If it helps take the sting out, you did good bringing in the Syrian refugees. You can have an A with a silver star for that one. Nice touch that it set the U.S. Homeland Security boys' hair on fire.

But I'm afraid your big gun — infrastructure spending — barely scrapes by with a C-. And you can consider that a mercy grade. Not to put too fine a point on it, your budget sucked. And your plans for infrastructure spending will not only prove to be too little but, assuming you pull off another term, too late. But at least it's something.

Which is more than I can say about your approach to physician-assisted death. "Can I have an extension, please?" was bold, dude. Not a good kind of bold though. Here's a flash: No matter what you do with this one, some people aren't going to like it. Too bad. You took the job, you sit in the hot seat. Here's another flash: Doing nothing is going to piss off everyone.

You're, thankfully, not inventing the wheel here. Or the selfie. There are plenty of good models out there. Of course, no matter how good they are they all have detractors, haters, thumpers who rail about the road to perdition and the slippery slope leading to death panels. Since they'll hate whatever you come up with, why not try to please people who just want to see some progress on this... before they have to die a hideous, painful death they'd just as soon take a pass on? D+ for that.

Oh, and the kids who have been busted in the last six months for pot possession are wondering what happened to your promise to legalize it. I'm too freakin' old to care at this point but others aren't. And a number of people sucking air on the investments they've made in anticipation of you making good on your promise are wondering whether you'll get around to fulfilling it before they go bankrupt. And if you haven't noticed, Colorado and Washington are rollin' dough because their residents can legally roll weed. That'd go a long way to making up for the infrastructure money that might happen... one day in the future. F is your grade for that.

Guess I'd better give you a pat on the back right about now. You're making progress on helping Canada shed its global image as an environmental pariah. We're still a long way from being green and I suspect you're going to break some hearts to prop up Alberta's tar sands glut — not to mention virtually greenlighting that little LNG thing in Howe Sound, much to the chagrin of big marine mammals making a return — but whatever substance appears out of the smoke and mirrors will be a vast improvement over your predecessor. Grade: B-.

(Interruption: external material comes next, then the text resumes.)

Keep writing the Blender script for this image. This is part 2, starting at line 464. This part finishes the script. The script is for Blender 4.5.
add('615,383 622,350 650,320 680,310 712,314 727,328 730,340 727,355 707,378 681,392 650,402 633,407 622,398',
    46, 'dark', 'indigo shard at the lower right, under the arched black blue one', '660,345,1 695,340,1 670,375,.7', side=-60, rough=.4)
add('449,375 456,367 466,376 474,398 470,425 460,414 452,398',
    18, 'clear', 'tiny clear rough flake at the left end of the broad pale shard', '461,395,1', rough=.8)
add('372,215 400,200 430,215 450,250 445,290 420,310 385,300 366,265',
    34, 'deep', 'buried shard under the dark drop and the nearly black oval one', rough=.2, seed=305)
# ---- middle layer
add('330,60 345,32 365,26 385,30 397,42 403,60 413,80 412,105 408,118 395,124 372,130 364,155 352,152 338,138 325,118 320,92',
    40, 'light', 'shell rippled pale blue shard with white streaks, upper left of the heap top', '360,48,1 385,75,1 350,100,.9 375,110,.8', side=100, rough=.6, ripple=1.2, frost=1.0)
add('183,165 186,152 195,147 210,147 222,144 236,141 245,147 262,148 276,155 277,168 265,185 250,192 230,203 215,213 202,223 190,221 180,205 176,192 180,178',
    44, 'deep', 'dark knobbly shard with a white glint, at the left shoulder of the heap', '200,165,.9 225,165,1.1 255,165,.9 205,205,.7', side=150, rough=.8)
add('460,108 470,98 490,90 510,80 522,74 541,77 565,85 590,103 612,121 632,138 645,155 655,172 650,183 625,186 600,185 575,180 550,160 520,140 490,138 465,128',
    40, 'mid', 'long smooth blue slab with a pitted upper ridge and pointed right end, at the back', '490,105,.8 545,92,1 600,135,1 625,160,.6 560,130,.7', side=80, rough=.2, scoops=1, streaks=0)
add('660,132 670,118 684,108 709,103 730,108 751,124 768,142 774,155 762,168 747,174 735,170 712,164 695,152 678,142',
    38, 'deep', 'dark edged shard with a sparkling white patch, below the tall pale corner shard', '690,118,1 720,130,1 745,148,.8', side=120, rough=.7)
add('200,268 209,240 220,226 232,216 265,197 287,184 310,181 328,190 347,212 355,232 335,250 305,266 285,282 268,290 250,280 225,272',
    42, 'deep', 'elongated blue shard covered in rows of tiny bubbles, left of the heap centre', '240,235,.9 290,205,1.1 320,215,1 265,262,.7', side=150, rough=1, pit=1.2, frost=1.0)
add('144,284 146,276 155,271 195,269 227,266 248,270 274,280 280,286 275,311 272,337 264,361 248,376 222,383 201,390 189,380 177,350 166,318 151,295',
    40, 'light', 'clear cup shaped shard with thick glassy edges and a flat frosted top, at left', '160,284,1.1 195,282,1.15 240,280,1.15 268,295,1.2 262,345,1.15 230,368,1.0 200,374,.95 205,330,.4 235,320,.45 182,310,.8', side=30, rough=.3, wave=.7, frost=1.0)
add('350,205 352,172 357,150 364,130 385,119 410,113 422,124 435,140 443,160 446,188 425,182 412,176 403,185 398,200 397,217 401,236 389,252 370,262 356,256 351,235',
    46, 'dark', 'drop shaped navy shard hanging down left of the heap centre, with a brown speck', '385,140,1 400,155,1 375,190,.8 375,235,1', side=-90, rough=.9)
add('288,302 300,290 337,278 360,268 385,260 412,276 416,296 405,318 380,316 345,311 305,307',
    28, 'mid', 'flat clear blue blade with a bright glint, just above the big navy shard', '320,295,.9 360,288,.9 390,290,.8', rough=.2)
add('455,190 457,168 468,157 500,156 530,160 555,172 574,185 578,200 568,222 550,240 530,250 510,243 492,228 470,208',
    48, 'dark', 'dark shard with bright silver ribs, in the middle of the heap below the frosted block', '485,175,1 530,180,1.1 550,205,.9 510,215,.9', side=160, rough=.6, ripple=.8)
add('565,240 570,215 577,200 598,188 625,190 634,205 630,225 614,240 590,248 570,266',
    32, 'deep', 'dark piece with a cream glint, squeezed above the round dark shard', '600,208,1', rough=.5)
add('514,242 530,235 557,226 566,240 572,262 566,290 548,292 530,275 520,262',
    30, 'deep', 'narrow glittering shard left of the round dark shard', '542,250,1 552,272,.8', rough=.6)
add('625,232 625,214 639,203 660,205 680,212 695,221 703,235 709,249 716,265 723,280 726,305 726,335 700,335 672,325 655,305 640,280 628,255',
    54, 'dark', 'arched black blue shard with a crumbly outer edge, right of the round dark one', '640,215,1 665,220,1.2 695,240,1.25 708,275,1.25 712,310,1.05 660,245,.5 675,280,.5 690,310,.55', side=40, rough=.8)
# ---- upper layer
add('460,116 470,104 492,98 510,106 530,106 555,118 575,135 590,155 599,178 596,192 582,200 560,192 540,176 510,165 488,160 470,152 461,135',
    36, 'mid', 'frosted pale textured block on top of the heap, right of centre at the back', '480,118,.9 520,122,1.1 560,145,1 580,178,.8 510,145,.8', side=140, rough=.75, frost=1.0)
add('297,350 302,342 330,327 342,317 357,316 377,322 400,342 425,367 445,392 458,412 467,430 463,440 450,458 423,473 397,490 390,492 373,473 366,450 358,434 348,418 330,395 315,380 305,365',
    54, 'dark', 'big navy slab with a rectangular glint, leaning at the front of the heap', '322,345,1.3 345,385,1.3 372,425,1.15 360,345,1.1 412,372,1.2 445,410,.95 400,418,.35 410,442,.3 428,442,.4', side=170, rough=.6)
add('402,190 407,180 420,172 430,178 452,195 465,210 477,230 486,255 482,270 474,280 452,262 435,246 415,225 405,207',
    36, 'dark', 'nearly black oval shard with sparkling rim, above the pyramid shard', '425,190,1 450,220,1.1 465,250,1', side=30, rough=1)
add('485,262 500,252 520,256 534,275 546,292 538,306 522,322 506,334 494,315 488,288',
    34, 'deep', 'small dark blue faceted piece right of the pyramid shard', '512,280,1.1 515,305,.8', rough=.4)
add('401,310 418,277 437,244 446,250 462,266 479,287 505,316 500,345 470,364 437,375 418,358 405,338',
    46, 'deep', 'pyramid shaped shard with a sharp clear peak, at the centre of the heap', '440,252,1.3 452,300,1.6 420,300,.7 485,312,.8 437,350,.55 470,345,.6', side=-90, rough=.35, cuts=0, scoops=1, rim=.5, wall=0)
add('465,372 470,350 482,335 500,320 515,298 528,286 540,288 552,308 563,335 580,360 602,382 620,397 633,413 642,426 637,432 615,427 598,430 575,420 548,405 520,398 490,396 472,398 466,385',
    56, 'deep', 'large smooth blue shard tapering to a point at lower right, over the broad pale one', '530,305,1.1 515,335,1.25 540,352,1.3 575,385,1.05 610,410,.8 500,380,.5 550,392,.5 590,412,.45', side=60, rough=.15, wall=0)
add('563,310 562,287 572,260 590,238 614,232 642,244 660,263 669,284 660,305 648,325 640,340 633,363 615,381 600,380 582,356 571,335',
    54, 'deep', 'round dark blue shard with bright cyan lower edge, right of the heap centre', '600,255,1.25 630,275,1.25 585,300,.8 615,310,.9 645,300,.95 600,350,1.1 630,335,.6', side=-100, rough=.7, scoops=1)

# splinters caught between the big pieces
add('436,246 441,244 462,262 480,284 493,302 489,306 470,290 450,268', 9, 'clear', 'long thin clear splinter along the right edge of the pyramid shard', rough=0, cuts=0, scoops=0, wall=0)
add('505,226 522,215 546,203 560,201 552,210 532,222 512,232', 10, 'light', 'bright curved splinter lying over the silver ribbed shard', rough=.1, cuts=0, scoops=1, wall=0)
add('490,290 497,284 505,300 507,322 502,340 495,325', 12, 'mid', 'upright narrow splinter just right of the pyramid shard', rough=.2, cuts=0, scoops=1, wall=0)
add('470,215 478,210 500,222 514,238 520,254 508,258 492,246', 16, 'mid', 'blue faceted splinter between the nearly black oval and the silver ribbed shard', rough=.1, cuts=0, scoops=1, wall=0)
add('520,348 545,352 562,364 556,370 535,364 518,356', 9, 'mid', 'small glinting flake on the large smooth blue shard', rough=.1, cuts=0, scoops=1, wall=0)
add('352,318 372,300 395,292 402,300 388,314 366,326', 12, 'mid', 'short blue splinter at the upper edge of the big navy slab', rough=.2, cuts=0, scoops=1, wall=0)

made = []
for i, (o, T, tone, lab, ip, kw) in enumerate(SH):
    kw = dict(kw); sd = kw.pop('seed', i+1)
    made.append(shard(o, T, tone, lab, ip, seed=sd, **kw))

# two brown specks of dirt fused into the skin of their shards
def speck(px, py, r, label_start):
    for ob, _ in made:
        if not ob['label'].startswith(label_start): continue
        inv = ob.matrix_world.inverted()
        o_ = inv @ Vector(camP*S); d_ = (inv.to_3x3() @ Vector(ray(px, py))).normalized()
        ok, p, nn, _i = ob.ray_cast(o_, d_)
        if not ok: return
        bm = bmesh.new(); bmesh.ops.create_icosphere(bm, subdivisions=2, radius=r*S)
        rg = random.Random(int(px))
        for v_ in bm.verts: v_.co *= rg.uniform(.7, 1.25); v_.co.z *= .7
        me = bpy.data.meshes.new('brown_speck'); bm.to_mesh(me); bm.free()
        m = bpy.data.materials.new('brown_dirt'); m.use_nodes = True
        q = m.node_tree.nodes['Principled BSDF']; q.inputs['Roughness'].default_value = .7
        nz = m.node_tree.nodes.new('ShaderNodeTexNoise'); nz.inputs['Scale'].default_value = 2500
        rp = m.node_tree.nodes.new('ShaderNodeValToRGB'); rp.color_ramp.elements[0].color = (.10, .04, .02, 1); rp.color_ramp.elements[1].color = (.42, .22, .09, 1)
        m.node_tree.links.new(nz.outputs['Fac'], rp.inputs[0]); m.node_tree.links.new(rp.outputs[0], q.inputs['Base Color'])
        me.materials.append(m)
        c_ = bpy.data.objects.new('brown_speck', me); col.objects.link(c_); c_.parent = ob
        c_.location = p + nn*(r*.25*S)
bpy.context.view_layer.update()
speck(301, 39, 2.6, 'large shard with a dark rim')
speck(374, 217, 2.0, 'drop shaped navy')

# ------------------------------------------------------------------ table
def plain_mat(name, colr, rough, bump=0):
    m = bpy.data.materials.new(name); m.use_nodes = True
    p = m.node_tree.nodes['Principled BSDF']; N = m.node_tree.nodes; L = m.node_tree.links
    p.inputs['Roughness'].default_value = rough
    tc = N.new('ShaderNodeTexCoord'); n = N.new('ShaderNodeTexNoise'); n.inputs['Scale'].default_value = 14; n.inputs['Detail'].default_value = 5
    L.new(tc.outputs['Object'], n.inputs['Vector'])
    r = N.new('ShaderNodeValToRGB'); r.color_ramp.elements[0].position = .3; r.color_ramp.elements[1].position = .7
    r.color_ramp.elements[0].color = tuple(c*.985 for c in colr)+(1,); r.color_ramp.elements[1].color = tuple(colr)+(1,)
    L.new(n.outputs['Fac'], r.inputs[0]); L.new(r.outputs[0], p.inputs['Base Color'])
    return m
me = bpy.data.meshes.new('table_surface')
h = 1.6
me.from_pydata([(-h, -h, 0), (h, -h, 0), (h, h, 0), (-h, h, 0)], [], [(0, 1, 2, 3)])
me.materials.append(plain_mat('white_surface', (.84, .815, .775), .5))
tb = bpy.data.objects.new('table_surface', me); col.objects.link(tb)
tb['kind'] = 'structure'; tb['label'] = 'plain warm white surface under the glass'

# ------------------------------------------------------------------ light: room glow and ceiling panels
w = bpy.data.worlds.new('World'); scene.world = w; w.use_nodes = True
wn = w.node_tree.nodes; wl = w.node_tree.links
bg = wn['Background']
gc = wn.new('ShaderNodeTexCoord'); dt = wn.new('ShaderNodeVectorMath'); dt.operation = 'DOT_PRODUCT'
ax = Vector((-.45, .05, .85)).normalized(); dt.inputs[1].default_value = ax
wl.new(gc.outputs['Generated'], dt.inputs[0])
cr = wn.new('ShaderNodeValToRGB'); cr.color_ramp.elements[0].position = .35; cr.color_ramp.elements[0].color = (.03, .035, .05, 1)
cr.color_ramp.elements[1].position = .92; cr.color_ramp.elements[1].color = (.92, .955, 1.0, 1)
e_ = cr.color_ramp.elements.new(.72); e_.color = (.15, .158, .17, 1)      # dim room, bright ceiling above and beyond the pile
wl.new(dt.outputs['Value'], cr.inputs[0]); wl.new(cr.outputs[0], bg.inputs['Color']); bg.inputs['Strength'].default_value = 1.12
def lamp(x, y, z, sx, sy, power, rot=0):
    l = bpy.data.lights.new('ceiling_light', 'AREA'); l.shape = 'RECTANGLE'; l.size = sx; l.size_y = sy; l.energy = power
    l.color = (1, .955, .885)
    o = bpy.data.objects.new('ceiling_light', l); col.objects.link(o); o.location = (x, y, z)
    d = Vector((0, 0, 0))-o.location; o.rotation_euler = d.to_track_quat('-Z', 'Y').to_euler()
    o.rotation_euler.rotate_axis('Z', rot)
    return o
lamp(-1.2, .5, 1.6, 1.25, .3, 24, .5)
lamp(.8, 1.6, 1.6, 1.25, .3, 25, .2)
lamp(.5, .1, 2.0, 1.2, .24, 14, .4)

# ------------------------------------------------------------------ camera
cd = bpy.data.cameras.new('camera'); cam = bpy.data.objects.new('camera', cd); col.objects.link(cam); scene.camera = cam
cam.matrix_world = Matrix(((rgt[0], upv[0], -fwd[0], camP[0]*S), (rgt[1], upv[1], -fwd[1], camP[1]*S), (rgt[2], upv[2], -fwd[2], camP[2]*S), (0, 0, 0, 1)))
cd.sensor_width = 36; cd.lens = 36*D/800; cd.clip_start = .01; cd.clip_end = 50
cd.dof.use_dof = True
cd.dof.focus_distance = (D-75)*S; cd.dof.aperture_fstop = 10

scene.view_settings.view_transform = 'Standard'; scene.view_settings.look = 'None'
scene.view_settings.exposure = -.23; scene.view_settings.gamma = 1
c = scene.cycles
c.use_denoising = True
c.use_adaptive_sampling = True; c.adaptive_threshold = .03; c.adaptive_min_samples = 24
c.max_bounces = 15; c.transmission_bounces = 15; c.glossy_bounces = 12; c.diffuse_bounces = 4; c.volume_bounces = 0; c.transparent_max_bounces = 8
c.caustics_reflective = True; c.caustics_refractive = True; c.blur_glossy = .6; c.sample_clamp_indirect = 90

And you did good on tinkering with the tax regs. The rich-by-any-other-name will pay a bit more, bones to the middle class, symbolic slaying of the inflated TFSA contribution limits. Bone soup, but soup nonetheless. B+.

You wasted no time announcing the resurrection of the longform census. Good on ya — A+.

You met with the first ministers for the first time in forever. Not much came out of it but we weren't expecting much — at least not the first time around. A.

You unmuzzled federal scientists and set up a non-partisan, merit-based group to recommend senators. A on the former and, well, who cares about the latter?

Then there was that promise about not whipping your MPs. Well that didn't last long, did it? Oh, you softened the threatened whip. So maybe that counts. Not in my book but maybe in yours. My MP represents me. I voted for her. I'd like her to represent her constituents' interests. Sometimes they differ from the party's interests. That's the crux of independence. Put away the whip. C-.

Justice isn't a vague concept. It's a process. It relies on law enforcement, lawyers, prosecutors and, oh yeah, JUDGES. Judges are appointed in this country. But someone isn't appointing them. Still studying — correction, still talking about studying — a process to appoint them. There is no justice without judges. If you're going to whip someone, start whipping Justice Minister Jody Wilson-Raybould. Perhaps you've heard the phrase justice delayed is justice denied. D-.

And arms to Saudis you just approved: Double F!

And finally, gotta quit on a high grade. Can't let you think I don't like you. That'd be "like" in the dictionary sense, not the Facebook sense. Two million, two schmillion. Doesn't mean diddly if you don't pull up your sox and start making things happen. But you wasted no time making this happen, so I have to give you an A+, yes, that's A+, with a gold star for wasting no time giving yourself and your MPs a pay raise. Wow! Not a speck of cynicism.

But hey, if I could raise my own pay, I'd do it.